How To Meditate Correctly

Updated

Meditation is a personal experience and what works for you may not work for someone else.  Each person will discover what works for themselves – all roads lead to the same goal.

Make a meditation spot – a shelf, corner of your room, a tabletop.   And put on it some objects for concentration – a candle, a flower, a photo.  Make it attractive, appealing to you.

This spot will pick up a vibration, a special atmosphere.  It is your meditation spot.  Have you been in a sacred spot like a church or temple, or watched a beautiful sunset or sunrise and felt something peaceful and uplifting?  Your spot will pick up this sacred vibration and you will feel calmer just sitting there.

Whether you sit on cushions or a meditation stool or a chair, being comfortable is important so that your focus is not on any discomfort.  Change positions if necessary during your meditation to remain comfortable.  Lying down is not recommended as sleep is often close behind. We want and need to be conscious. Keep your back erect and relaxed.  Likewise, if you are hungry, then appease your appetite with some juice or water.  Wait two hours after a full meal before meditating.  We need the energy to be free.

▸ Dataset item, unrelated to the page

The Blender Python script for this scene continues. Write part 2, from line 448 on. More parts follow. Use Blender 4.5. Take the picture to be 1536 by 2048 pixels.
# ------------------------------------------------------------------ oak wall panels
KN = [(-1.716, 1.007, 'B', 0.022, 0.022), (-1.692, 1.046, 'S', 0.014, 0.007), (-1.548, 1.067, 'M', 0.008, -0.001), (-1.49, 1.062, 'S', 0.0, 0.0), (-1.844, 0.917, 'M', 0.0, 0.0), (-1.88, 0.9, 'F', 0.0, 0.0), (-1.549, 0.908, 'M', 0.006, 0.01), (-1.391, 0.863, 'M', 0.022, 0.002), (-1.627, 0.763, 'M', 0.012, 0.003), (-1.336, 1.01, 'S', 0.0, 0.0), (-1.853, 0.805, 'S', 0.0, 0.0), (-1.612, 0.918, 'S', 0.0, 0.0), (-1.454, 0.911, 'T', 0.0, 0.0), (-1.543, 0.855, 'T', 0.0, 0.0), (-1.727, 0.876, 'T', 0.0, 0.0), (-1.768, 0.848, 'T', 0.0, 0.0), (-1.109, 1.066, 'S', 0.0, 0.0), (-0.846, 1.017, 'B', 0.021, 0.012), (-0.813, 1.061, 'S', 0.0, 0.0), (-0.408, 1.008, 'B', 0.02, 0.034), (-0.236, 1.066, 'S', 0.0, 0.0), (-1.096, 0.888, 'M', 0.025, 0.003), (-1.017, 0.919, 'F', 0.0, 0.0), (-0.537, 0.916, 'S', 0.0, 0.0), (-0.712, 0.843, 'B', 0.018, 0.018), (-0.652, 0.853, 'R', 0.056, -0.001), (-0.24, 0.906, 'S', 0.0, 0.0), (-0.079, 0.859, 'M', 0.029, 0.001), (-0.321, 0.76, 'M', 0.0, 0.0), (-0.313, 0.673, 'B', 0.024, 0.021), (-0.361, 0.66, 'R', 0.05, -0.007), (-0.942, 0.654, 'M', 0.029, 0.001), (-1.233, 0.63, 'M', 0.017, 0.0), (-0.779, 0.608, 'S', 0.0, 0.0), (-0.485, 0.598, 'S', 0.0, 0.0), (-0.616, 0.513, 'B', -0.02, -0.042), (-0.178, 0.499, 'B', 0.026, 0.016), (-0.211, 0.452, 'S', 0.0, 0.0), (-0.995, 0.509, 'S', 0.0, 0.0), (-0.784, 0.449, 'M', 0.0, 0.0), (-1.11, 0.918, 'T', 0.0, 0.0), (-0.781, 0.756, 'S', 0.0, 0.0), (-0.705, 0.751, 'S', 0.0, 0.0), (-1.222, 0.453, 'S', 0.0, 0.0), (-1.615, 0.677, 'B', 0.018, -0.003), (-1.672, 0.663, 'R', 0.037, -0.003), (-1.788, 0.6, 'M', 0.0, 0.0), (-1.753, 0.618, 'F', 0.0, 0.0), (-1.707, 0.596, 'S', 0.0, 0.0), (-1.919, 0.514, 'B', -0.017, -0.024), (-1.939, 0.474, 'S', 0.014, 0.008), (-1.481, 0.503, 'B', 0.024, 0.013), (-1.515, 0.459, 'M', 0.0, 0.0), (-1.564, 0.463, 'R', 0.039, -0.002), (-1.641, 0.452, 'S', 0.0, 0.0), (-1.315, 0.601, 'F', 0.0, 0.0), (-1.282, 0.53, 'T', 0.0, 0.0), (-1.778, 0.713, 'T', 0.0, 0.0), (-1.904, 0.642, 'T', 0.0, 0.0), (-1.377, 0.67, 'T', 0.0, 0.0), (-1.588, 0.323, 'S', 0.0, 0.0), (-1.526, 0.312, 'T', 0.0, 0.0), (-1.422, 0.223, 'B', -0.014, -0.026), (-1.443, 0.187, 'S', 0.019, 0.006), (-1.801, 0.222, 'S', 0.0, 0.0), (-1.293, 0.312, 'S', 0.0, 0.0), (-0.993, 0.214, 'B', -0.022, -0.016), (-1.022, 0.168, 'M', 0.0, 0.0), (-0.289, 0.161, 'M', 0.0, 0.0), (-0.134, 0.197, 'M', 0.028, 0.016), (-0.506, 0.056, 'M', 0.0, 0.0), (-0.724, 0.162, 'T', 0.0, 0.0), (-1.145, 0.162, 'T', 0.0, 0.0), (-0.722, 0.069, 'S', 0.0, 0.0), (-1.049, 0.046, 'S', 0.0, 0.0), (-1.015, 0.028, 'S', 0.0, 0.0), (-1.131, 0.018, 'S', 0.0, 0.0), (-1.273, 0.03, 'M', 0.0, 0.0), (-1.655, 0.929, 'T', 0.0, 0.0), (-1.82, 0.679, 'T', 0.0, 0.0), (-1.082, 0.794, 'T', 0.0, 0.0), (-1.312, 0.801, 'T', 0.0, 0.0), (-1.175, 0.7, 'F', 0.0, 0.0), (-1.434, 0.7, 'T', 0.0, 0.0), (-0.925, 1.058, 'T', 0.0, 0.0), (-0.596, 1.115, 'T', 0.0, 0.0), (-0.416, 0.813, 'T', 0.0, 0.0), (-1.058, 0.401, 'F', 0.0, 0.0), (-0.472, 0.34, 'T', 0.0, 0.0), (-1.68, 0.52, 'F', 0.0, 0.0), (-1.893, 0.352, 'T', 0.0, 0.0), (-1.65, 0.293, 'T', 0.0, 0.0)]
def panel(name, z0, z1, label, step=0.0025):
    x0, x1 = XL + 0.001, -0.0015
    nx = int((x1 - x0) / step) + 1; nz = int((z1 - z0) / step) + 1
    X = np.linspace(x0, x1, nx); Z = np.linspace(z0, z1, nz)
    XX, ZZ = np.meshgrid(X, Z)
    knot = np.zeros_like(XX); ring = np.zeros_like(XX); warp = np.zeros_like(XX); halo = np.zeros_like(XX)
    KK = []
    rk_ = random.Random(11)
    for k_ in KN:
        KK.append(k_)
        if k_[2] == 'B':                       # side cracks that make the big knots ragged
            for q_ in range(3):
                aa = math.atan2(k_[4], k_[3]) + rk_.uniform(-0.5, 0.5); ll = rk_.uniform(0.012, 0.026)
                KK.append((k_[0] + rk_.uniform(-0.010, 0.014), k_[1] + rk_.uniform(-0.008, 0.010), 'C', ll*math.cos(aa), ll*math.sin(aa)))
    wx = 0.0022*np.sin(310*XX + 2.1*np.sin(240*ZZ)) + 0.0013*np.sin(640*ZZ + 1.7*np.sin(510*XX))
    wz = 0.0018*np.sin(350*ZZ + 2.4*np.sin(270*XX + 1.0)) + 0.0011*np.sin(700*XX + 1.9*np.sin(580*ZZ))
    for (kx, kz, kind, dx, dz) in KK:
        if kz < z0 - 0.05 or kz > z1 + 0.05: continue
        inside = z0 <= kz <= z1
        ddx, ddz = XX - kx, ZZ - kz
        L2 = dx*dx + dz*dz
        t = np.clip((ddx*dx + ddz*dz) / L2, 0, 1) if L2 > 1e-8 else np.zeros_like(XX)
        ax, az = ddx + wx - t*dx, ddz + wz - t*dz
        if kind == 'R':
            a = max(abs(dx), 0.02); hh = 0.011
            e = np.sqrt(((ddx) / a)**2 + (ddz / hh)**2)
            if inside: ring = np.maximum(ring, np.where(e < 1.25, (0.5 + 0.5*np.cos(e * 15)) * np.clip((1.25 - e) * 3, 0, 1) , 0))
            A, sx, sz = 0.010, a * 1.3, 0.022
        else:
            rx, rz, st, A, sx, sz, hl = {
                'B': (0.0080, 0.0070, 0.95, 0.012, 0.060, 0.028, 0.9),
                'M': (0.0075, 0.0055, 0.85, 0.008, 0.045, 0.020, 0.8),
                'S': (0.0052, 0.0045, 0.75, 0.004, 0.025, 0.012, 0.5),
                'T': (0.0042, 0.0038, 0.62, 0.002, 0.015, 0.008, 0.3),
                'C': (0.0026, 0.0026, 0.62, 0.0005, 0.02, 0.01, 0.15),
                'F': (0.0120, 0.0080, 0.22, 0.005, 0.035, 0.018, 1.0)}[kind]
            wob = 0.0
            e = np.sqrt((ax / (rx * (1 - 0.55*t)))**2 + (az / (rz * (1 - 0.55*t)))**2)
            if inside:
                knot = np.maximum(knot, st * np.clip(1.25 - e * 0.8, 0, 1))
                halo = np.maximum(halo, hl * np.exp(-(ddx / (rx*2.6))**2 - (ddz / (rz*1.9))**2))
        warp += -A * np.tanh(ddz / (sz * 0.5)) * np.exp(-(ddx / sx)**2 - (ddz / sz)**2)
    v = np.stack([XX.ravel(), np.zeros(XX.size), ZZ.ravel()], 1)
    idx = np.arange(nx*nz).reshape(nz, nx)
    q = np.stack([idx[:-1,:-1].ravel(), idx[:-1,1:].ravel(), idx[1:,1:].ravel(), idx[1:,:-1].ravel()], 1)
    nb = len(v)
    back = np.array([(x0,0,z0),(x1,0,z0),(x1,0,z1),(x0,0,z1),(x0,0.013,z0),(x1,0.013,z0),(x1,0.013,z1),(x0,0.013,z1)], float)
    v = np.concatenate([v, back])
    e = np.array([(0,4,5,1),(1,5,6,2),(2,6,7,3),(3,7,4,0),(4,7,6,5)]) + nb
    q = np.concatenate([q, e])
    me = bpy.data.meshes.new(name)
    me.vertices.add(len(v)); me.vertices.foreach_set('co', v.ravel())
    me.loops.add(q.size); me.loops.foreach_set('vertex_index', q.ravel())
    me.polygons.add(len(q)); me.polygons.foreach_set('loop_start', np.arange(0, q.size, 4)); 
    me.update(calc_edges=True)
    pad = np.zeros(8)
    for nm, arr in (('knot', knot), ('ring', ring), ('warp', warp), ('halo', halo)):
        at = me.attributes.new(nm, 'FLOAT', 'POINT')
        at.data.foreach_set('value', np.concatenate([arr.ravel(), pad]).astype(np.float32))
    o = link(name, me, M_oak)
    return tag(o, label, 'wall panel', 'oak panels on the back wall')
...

Pick a time of day that works for you and stick to it, then there is an inner readiness at that time.  Your inner being will know it is your time to meditate and will be ready to open the door.

Have you ever found yourself waking up and discovered your alarm did not go off for some reason but something woke you up on time?

There are many, many concentration exercises that have been taught and used over the centuries.  Depending on the day, certain ones will work for you.  And perhaps some will never work for you at this time.  Your inner being is the guide to your meditation and you will find yourself doing some at this moment and perhaps different ones on another day.  “Correct” is only what works for you at this very moment.

Perhaps you have chosen to concentrate on your breath, focusing your attention on the breath as it goes out and as it comes in.  And perhaps you have chosen to close your eyes but after a few minutes, you start to get drowsy and daydreamy.  Then you know it is time to partially open your eyes to keep you alert and aware.

As Sri Chinmoy wrote:

“There is a vast difference between what you can get from the mind and what you can get from the heart. The mind by nature is limited; the heart is unlimited. Deep within you are infinite peace, light and bliss. To get a limited quantity is an easy task. Meditation in the mind can give it to you. But you can get infinitely more if you meditate on the heart.

When you meditate, feel that you are a child standing in a flower garden. This flower garden is your heart. A child can play in a flower garden for hours. He will go from this flower to that flower, but he will not leave the garden because he will get joy from the beauty and fragrance of each flower. Feel that inside you is a garden and you can stay in it for as long as you want. In this way you can meditate on the heart.”

Meditation is a listening, a quietness, a calmness.  Initially, this may last only a second or two before the mind kicks in, the “monkey mind”. Gradually, over time, the length of the silence, the stillness, will increase.  This is when you have moved from concentration to meditation. You will know when you are meditating correctly when you feel a peace, a quietness, a calmness, a happiness, a satisfaction, an inspiration, a calm energy, a love for the world, for others, for yourself.

Like developing a muscle, every day, you will develop a meditation muscle.  Your regularity, punctuality and sincere effort and longing for the results will bear fruit.  Patience is required, as is determination.  We do not get a master’s degree in one year.  We start in primary school, then high school, then university.  Slowly and steadily you will make progress.  There will be many joys and encouragements.  To master a musical instrument or to become an athlete takes regular practice and through gradual progress your capacity increases.

Meditation is our birthright.  It is simple and natural.  We all have meditated spontaneously in our life.  From being a newborn – all soul and light – to later those moments when you just feel elevated watching a starry night sky or joyful watching a beautiful sunrise or peaceful at sunset.  A moment of oneness with Mother Nature – the calmness of a lake, the power of the ocean, the ebb and flow as water laps on the shore, the beauty and fragrance of your favorite flower.

These moments are your meditation moments.  We practice meditation to experience these again but now the experience is self-created.  They come spontaneously, directly from within.  They were your experiences before, felt within, but evoked from without.  In meditation, through meditation, we connect directly to these inner experiences.  For peace, joy, beauty, satisfaction and inspiration are within us as a solid foundation.